___ Records provided
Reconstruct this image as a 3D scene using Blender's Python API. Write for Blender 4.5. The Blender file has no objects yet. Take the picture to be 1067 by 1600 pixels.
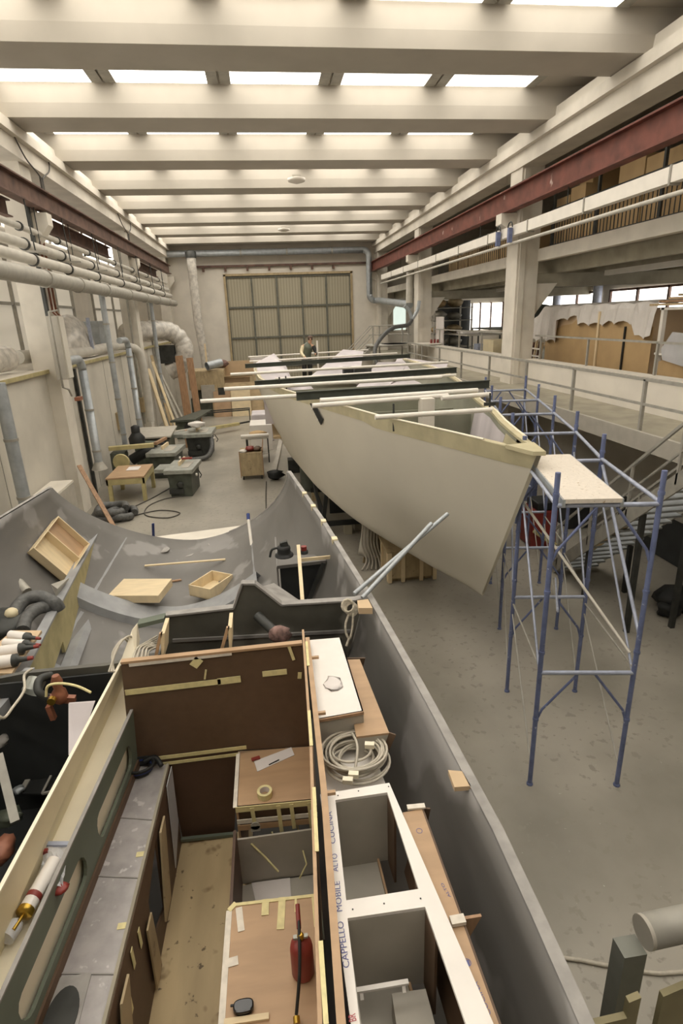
import bpy, math, random
from mathutils import Vector, Matrix
random.seed(7)
SC = bpy.context.scene
COL = SC.collection
PI = math.pi
# ---------------------------------------------------------------- camera
H = 5.5
CX, CY, F = 533.5, 800.0, 891.5
def _ray(u, v): return Vector((u-CX, -(v-CY), -F))
_ey = _ray(408, 500).normalized()
_ez = -_ray(627, 3410); _ez = (_ez-_ez.dot(_ey)*_ey).normalized()
_ex = _ey.cross(_ez)
ROT = Matrix((_ex, _ey, _ez))
def P(u, v, x=None, y=None, z=None):
    """point of the place seen at photo position (u, v) lying on one axis plane"""
    d = ROT @ _ray(u, v)
    if x is not None: t = x/d.x
    elif y is not None: t = y/d.y
    else: t = (z-H)/d.z
    return Vector((d.x*t, d.y*t, d.z*t+H))
cam = bpy.data.cameras.new('camera'); co = bpy.data.objects.new('camera', cam); COL.objects.link(co)
co.matrix_world = Matrix.Translation((0, 0, H)) @ ROT.to_4x4()
cam.sensor_fit = 'VERTICAL'; cam.sensor_height = 36; cam.sensor_width = 24; cam.lens = 36*F/1600
cam.clip_start = 0.05; cam.clip_end = 300
SC.camera = co
SC.view_settings.view_transform = 'Standard'; SC.view_settings.look = 'None'
SC.view_settings.exposure = 0.12; SC.view_settings.gamma = 1; SC.view_settings.use_curve_mapping = False

# ---------------------------------------------------------------- materials
def lin(c):
    c = c/255.0
    return c/12.92 if c <= .04045 else ((c+.055)/1.055)**2.4
def L(rgb): return (lin(rgb[0]), lin(rgb[1]), lin(rgb[2]), 1)
def M(name, rgb, rough=.65, metal=0, var=.12, scale=4.0, bump=0.0, rgb2=None, stretch=None, spots=None, alpha=1, emit=0):
    m = bpy.data.materials.new(name); m.use_nodes = True
    nt = m.node_tree; N = nt.nodes; K = nt.links
    b = N['Principled BSDF']
    b.inputs['Roughness'].default_value = rough; b.inputs['Metallic'].default_value = metal
    b.inputs['Alpha'].default_value = alpha
    tc = N.new('ShaderNodeTexCoord'); mp = N.new('ShaderNodeMapping')
    K.new(tc.outputs['Object'], mp.inputs[0])
    if stretch: mp.inputs['Scale'].default_value = stretch
    nz = N.new('ShaderNodeTexNoise'); nz.inputs['Scale'].default_value = scale; nz.inputs['Detail'].default_value = 6
    K.new(mp.outputs[0], nz.inputs['Vector'])
    rp = N.new('ShaderNodeValToRGB')
    c1 = L(rgb); c2 = L(rgb2) if rgb2 else tuple(max(0, x*(1-2.2*var)) for x in c1[:3])+(1,)
    rp.color_ramp.elements[0].position = .3; rp.color_ramp.elements[0].color = c2
    rp.color_ramp.elements[1].position = .62; rp.color_ramp.elements[1].color = c1
    K.new(nz.outputs[0], rp.inputs[0])
    out = rp.outputs[0]
    if spots:   # (rgb, scale, threshold)
        for srgb, ss, th in spots:
            n2 = N.new('ShaderNodeTexNoise'); n2.inputs['Scale'].default_value = ss; n2.inputs['Detail'].default_value = 3
            K.new(tc.outputs['Object'], n2.inputs['Vector'])
            r2 = N.new('ShaderNodeValToRGB'); r2.color_ramp.elements[0].position = th; r2.color_ramp.elements[1].position = th+.05
            K.new(n2.outputs[0], r2.inputs[0])
            mx = N.new('ShaderNodeMixRGB'); mx.inputs['Color2'].default_value = L(srgb)
            K.new(r2.outputs[0], mx.inputs['Fac']); K.new(out, mx.inputs['Color1']); out = mx.outputs[0]
    K.new(out, b.inputs['Base Color'])
    if bump:
        bp = N.new('ShaderNodeBump'); bp.inputs['Strength'].default_value = bump; bp.inputs['Distance'].default_value = .02
        K.new(nz.outputs[0], bp.inputs['Height']); K.new(bp.outputs[0], b.inputs['Normal'])
    if emit:
        b.inputs['Emission Color'].default_value = L(rgb); b.inputs['Emission Strength'].default_value = emit
    return m
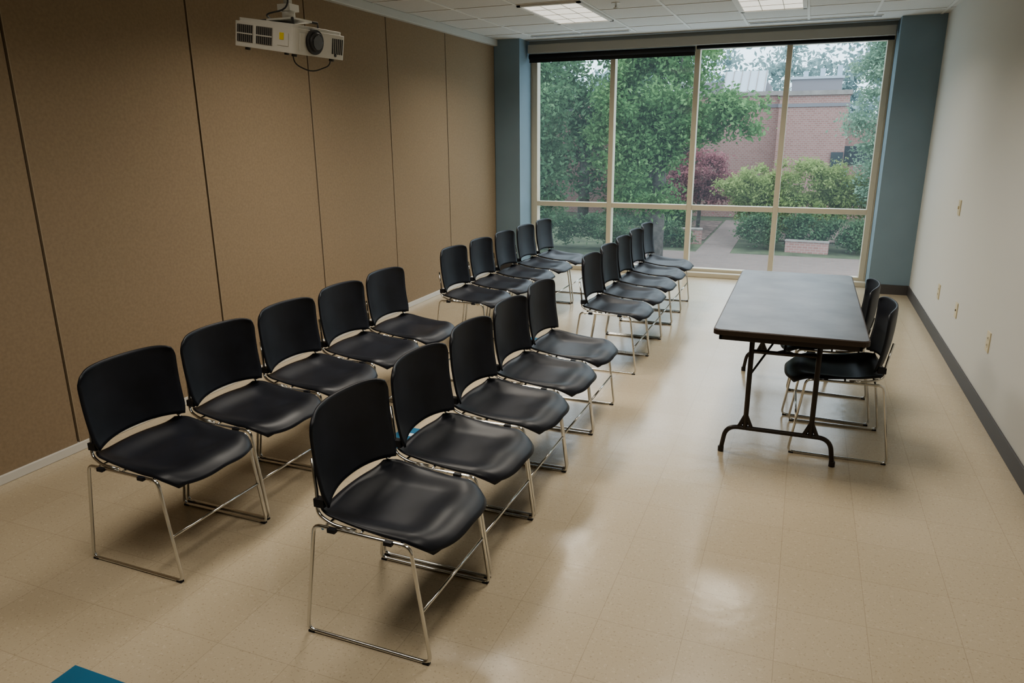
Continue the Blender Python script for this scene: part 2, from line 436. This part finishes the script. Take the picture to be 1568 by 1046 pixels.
m.rbox((-.08,-.08,.075),(.08,.08,.083),'proj',.02); m.cyl((0,0,.08),(0,0,.14),.03,'proj'); m.box((-.035,-.035,.12),(.035,.035,.15),'proj')
m.cyl((0,0,.14),(0,0,H-PZ-.006),.019,'proj'); m.cyl((0,0,H-PZ-.02),(0,0,H-PZ-.0065),.07,'proj')
for a in range(4):
    c=math.cos(a*math.pi/2+.78)*.13; s_=math.sin(a*math.pi/2+.78)*.13
    m.tube([(c*.3,s_*.3,.085),(c,s_,.075),(c,s_,.05)],.006,'projd',8)
m.obj('mount',parent=pe)
m=MB()
m.tube(fillet([(.02,-.03,.3),(.05,-.06,.12),(-.06,-.1,.10),(-.10,0,.09)],.05),.004,'projd',8)
m.tube(fillet([(.08,-.10,-.06),(.07,-.08,-.12),(.12,-.02,-.155),(.17,.06,-.12),(.16,.08,-.07)],.05),.003,'projd',8)
m.obj('cable',parent=pe)

# ---------------------------------------------------------------- wall plates, floor decals
def plate(name,y,z,w,h,kind):
    m=MB(); x=XR
    m.box((x-.007,y-w/2,z-h/2),(x-.0002,y+w/2,z+h/2),'plate')
    if kind=='outlet':
        for dz in (-.022,.022):
            m.rbox((x-.009,y-.015,z+dz-.014),(x-.006,y+.015,z+dz+.014),'plate',.006,3,axis=0)
            for dy in (-.006,.006): m.box((x-.0098,y+dy-.0015,z+dz-.005),(x-.0088,y+dy+.0015,z+dz+.006),'plated')
    elif kind=='switch': m.box((x-.016,y-.006,z-.012),(x-.006,y+.006,z+.012),'plate')
    else: m.cyl((x-.012,y,z),(x-.006,y,z),.008,'plated',12)
    m.obj(name,bevel=.0015)
plate('wall_outlet',5.11,.46,.08,.125,'outlet'); plate('wall_outlet',7.0,.40,.08,.125,'outlet')
plate('data_jack_plate',6.18,.42,.07,.115,'jack'); plate('light_switch',6.68,1.14,.08,.12,'switch')
for cy in (1.21,3.44,5.62):
    m=MB(); m.box((-2.15,cy-.15,.0004),(-1.84,cy+.15,.0018),'sticker')
    if cy>2:
        o=len(m.v)
        for p in ((-.09,-.02),(.02,-.02),(.02,-.06),(.10,0),(.02,.06),(.02,.02),(-.09,.02)): m.v.append((-1.99+p[0],cy+p[1]+.05,.0024))
        m.face(tuple(range(o,o+7)),'stickw')
    m.obj('floor_decal')

# ---------------------------------------------------------------- exterior
GZ=-3.5
simple('ground_outside',[((-90,YW+8,GZ-.3),(60,120,GZ),'grass')])
simple('plaza_paving',[((-7.4,25,GZ),(14,33.7,GZ+.02),'paver'),((-4.4,33.7,GZ),(-2.9,47,GZ+.02),'paver')])
simple('planting_bed',[((-6.9,37.5,GZ),(-4.5,46,GZ+.06),'mulch'),((-1,38.4,GZ),(9,46,GZ+.06),'mulch')])
def lowwall(x0,y0,x1,y1,h):
    m=MB(); p=Vector((x0,y0,0)); q=Vector((x1,y1,0)); a=math.atan2(y1-y0,x1-x0); l=(q-p).length
    T=Matrix.Translation((x0,y0,GZ))@Matrix.Rotation(a,4,'Z')
    m.box((0,-.15,0),(l,.15,h),'brick',T); m.box((-.02,-.19,h),(l+.02,.19,h+.06),'stone',T); m.obj('brick_planter')
lowwall(-.6,35.1,1.2,34.9,.5); lowwall(-6.8,36.0,-4.5,36.4,.7); lowwall(3.2,34.6,12,34.3,.5)
m=MB()
m.box((-24,49,GZ),(-1.9,62,3.9),'brick'); m.box((-24.1,48.9,3.9),(-1.8,62,4.15),'stone'); 
m.box((-1.9,47.6,GZ),(1.9,62,3.8),'brick'); m.box((-2.0,47.5,3.8),(2.0,62,4.05),'stone')
m.box((-1.95,47.55,3.15),(1.95,47.7,3.35),'roofd'); m.box((-24,48.95,3.2),(-1.9,49,3.4),'roofd')
m.box((1.9,50,GZ),(14,62,2.2),'brick'); m.box((1.9,49.9,-.2),(14,50.0,.9),'wdark'); m.box((1.9,49.8,2.2),(14,62,2.4),'stone')
m.box((1.2,47.5,-.9),(1.86,47.62,.6),'wdark')
m.box((-1.4,51,4.05),(1.5,58,4.9),'roofd'); m.box((-1.5,50.9,4.9),(1.6,58,5.05),'roof')
m.box((-9,53,4.15),(-3,60,5.0),'roofd')
T=Matrix.Translation((-4.2,50.2,4.15))@Matrix.Rotation(math.radians(38),4,'X')
m.box((-1.3,0,0),(1.3,2.2,.08),'roof',T)
for i in range(6): m.box((-1.3+i*.5,0,.08),(-1.26+i*.5,2.2,.13),'stone',T)
for i in range(3): m.box((-.8+i*1.0,53,5.05),(-.5+i*1.0,53.3,5.5+.15*i),'roof')
m.obj('brick_building')

def tree(name,base,blobs,leaf,nclump,nleaf,lsize,crad,trunk=None,flat=.7):
    m=MB()
    bx,by=base
    if trunk:
        r,ht=trunk
        m.tube([(bx,by,GZ),(bx+.05,by,GZ+ht*.5),(bx-.1,by+.1,GZ+ht)],r,'bark',10,radii=[r*1.2,r,r*.6])
        for (c,rad) in blobs:
            s0=Vector((bx,by,GZ+ht*.6)); e=Vector(c)
            m.tube([s0,(s0+e)/2+Vector((rj(.3),rj(.3),-.1)),e],r*.4,'bark',7,radii=[r*.5,r*.3,r*.1])
    tot=sum(rad[0]*rad[2] for c,rad in blobs)
    for c,rad in blobs:
        for _ in range(max(3,int(nclump*rad[0]*rad[2]/tot))):
            d=Vector((random.gauss(0,1),random.gauss(0,1),random.gauss(0,1))).normalized()
            k=random.uniform(.55,1.0)
            cc=Vector((c[0]+d.x*rad[0]*k,c[1]+d.y*rad[1]*k,c[2]+d.z*rad[2]*k))
            cr=crad*random.uniform(.6,1.2)
            for __ in range(nleaf):
                e=Vector((random.gauss(0,.5),random.gauss(0,.5),random.gauss(0,.5)*flat))*cr
                p=cc+e
                if p.z<GZ+.02: continue
                n=Vector((random.gauss(0,1),random.gauss(0,1),random.gauss(0,1)+.9)).normalized()
                u=n.orthogonal().normalized(); w=n.cross(u); a=random.uniform(0,6.28)
                u,w=u*math.cos(a)+w*math.sin(a),w*math.cos(a)-u*math.sin(a)
                l=lsize*random.uniform(.6,1.3); h=l*.5
                o=len(m.v)
                m.v+= [tuple(p-u*l),tuple(p+w*h),tuple(p+u*l),tuple(p-w*h)]
                m.face((o,o+1,o+2,o+3),leaf)
    return m.obj(name)
tree('maple_tree',(-5.6,30.2),[((-5.8,30.2,3.2),(2.4,2.4,2.2)),((-4.2,29.8,2.5),(1.9,1.9,1.3)),((-7.0,30,2.0),(1.8,1.8,2.0)),((-2.6,29.6,2.3),(1.1,1.2,.7)),((-5.8,29.5,.0),(1.5,1.5,1.5)),((-4.8,29.8,4.6),(1.6,1.6,.9))],'leafA',250,120,.10,.62,(.27,6.5))
tree('oak_tree',(-11.3,29),[((-11.3,29,3),(2.4,2.4,3.0)),((-12,29,-.3),(2.2,2.2,2.2)),((-10.4,28.5,.4),(1.5,1.8,1.9)),((-13.6,30,3),(1.8,2.3,3.3)),((-11,30,6),(2.4,2.3,1.8))],'leafB',290,120,.105,.66,(.3,6))
tree('oak_tree',(-17.5,31),[((-17.5,31,1),(2.4,2.4,4)),((-18,31,6),(2.4,2.4,3))],'leafA',120,100,.14,.8,(.28,6))
tree('birch_tree',(3.3,36.5),[((3.2,36.5,3.4),(1.9,.9,3.2)),((3.5,36.5,-.2),(1.7,.9,2.2)),((2.8,36.5,6.5),(1.5,.9,1.8)),((5.6,36.5,3),(2.2,.9,4.6))],'leafP',330,120,.085,.62,(.2,6))
tree('redbud_tree',(-5.4,41.5),[((-5.3,41.5,-.4),(1.6,1.0,1.2)),((-4.3,41.5,-1.1),(1.2,1.0,1.0)),((-6.5,41.5,-1.0),(1.3,1.0,1.0))],'leafR',110,110,.085,.45,(.1,2))
tree('ornamental_tree',(-.6,37.7),[((-2.4,37.7,-.9),(1.7,1.2,1.1)),((.1,37.7,-.6),(2.0,1.4,1.2)),((2.0,37.7,-1.2),(1.3,1.0,1.1)),((-.6,37.2,-1.9),(2.5,.8,.9))],'leafC',270,130,.08,.38,(.1,1.6))
for c,r in (((-5.9,35.2,-2.9),(1.0,.4,.5)),((-11.5,33.2,-2.4),(1.7,.8,1.0)),((-8.6,33.4,-2.6),(1.2,.8,.8)),((-14.5,33.5,-2.2),(1.9,.9,1.1)),((-8.3,38.6,-1.8),(1.5,.8,1.4)),((-6.2,38.9,-2.4),(1.0,.6,.8)),((-1.8,35.6,-2.6),(1.0,.35,.7)),((.5,35.7,-2.5),(1.3,.35,.8)),((2.3,35.3,-2.7),(.7,.35,.6)),((-1.4,40.5,-1.6),(1.4,.7,1.4))):
    tree('shrub',(0,0),[(c,r)],'leafB',34,110,.075,.4)
tree('oak_tree',(-13,44.8),[((-8.2,44.8,.5),(2.3,1.2,3.6)),((-11,44.8,1),(3.0,1.4,4)),((-15,44.8,3),(3.0,1.4,5)),((-20,44.8,3),(3.0,1.4,5)),((-10.0,44.8,6),(2.6,1.4,3))],'leafB',280,100,.17,1.0,(.3,6))
hz=[]
for i in range(15):
    x=-44+i*5.0; hz.append(((x,76+rj(3),random.uniform(3.0,6)),(4.5,3,random.uniform(6,8))))
tree('distant_treeline',(-20,76),hz,'leafH',520,90,.30,1.8)

# ---------------------------------------------------------------- world
w=bpy.data.worlds.new('overcast'); sc.world=w; w.use_nodes=True; nt=w.node_tree; bg=nt.nodes['Background']
tc=N(nt,'ShaderNodeTexCoord'); sp=N(nt,'ShaderNodeSeparateXYZ'); nt.links.new(tc.outputs['Generated'],sp.inputs[0])
c=mixc(nt,math_(nt,'MAXIMUM',sp.outputs['Z'],0.0),(.52,.64,.74),(.90,.96,1.0)); nt.links.new(c,bg.inputs['Color'])
bg.inputs['Strength'].default_value=3.0

# ---------------------------------------------------------------- camera
cam=bpy.data.cameras.new('camera'); co=bpy.data.objects.new('camera',cam); sc.collection.objects.link(co); sc.camera=co
cam.sensor_width=36; cam.lens=1107/1568*36; cam.clip_start=.05; cam.clip_end=500
co.matrix_world=Matrix.Translation((0,0,1.72))@Matrix.Rotation(math.radians(21.8),4,'Z')@Matrix.Rotation(math.radians(90-15.95),4,'X')@Matrix.Rotation(math.radians(-.458),4,'Z')
print('verts',sum(len(o.data.vertices) for o in sc.objects if o.type=='MESH'))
______
Please return, exactly as they appear, the lines starting at the one that contains "Continue the Blender" and ending at the one that contains "m.obj('floor_decal')".

Response for this exercise:
Continue the Blender Python script for this scene: part 2, from line 436. This part finishes the script. Take the picture to be 1568 by 1046 pixels.
m.rbox((-.08,-.08,.075),(.08,.08,.083),'proj',.02); m.cyl((0,0,.08),(0,0,.14),.03,'proj'); m.box((-.035,-.035,.12),(.035,.035,.15),'proj')
m.cyl((0,0,.14),(0,0,H-PZ-.006),.019,'proj'); m.cyl((0,0,H-PZ-.02),(0,0,H-PZ-.0065),.07,'proj')
for a in range(4):
    c=math.cos(a*math.pi/2+.78)*.13; s_=math.sin(a*math.pi/2+.78)*.13
    m.tube([(c*.3,s_*.3,.085),(c,s_,.075),(c,s_,.05)],.006,'projd',8)
m.obj('mount',parent=pe)
m=MB()
m.tube(fillet([(.02,-.03,.3),(.05,-.06,.12),(-.06,-.1,.10),(-.10,0,.09)],.05),.004,'projd',8)
m.tube(fillet([(.08,-.10,-.06),(.07,-.08,-.12),(.12,-.02,-.155),(.17,.06,-.12),(.16,.08,-.07)],.05),.003,'projd',8)
m.obj('cable',parent=pe)

# ---------------------------------------------------------------- wall plates, floor decals
def plate(name,y,z,w,h,kind):
    m=MB(); x=XR
    m.box((x-.007,y-w/2,z-h/2),(x-.0002,y+w/2,z+h/2),'plate')
    if kind=='outlet':
        for dz in (-.022,.022):
            m.rbox((x-.009,y-.015,z+dz-.014),(x-.006,y+.015,z+dz+.014),'plate',.006,3,axis=0)
            for dy in (-.006,.006): m.box((x-.0098,y+dy-.0015,z+dz-.005),(x-.0088,y+dy+.0015,z+dz+.006),'plated')
    elif kind=='switch': m.box((x-.016,y-.006,z-.012),(x-.006,y+.006,z+.012),'plate')
    else: m.cyl((x-.012,y,z),(x-.006,y,z),.008,'plated',12)
    m.obj(name,bevel=.0015)
plate('wall_outlet',5.11,.46,.08,.125,'outlet'); plate('wall_outlet',7.0,.40,.08,.125,'outlet')
plate('data_jack_plate',6.18,.42,.07,.115,'jack'); plate('light_switch',6.68,1.14,.08,.12,'switch')
for cy in (1.21,3.44,5.62):
    m=MB(); m.box((-2.15,cy-.15,.0004),(-1.84,cy+.15,.0018),'sticker')
    if cy>2:
        o=len(m.v)
        for p in ((-.09,-.02),(.02,-.02),(.02,-.06),(.10,0),(.02,.06),(.02,.02),(-.09,.02)): m.v.append((-1.99+p[0],cy+p[1]+.05,.0024))
        m.face(tuple(range(o,o+7)),'stickw')
    m.obj('floor_decal')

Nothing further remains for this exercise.